Example of a meteorite in my collection I want to image-- whole slice is around
2 inches across.  Individual chondrules are in the single-digit mm range.  These
images were taken by laying it on a flatbed scanner and scanning at 1600dpi.

http://webpages.charter.net/garrison6328/tmp/nwa_987_a.JPG
http://webpages.charter.net/garrison6328/tmp/nwa_987_b.JPG

And I know I have no hopes of getting results like this cheaply, but here are
examples of chondrule photos:

http://www.meteorite.com/meteorite-gallery/meteorite-pages/pc-set-1.htm

http://www.meteorite.com/meteorite-gallery/meteorite-pages/pc-set-2.htm
Greg - 26 Sep 2007 13:05 GMT
Hello Darren, to get really good images of chondrites and other
meteroites, you need a polarizing petrographic microscope with
transmitted and reflected light capabilities.
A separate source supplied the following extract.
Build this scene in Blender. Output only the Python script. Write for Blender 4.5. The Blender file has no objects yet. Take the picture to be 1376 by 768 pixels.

Many labs have separate
scopes for each of these two functions, but some older machines such
as the Wild M21 and Leitz Dialux have incident accessories that are
easily switched on the same stand. But even older machines like those
remain expensive. If you just want some rough images of the surface
structures, a camera with a good macro lens on a tripod, or perhaps
your Chinese camera might do pretty well, but a polished surface is
needed to see much detail of grains and structures. With a glass
plate, polishing compounds, and some patience you can achieve a
reasonable polish yourself. However, I think that the images you
provided as examples of what you want to get were made from slides or
thin sections, which might have no cover slip but a polished exposed
rock surface. These are cut and ground to 0.03 mm thickness to see
into the translucent mineral grains, and also allowing a switch to
reflected light to study the surfaces of the opaque or metallic
grains. Good luck, Greg

> Okay, I have a low budget, but I'm looking for a way to get reasonable looking
> photos of individual chondrules in meteorites into my PC.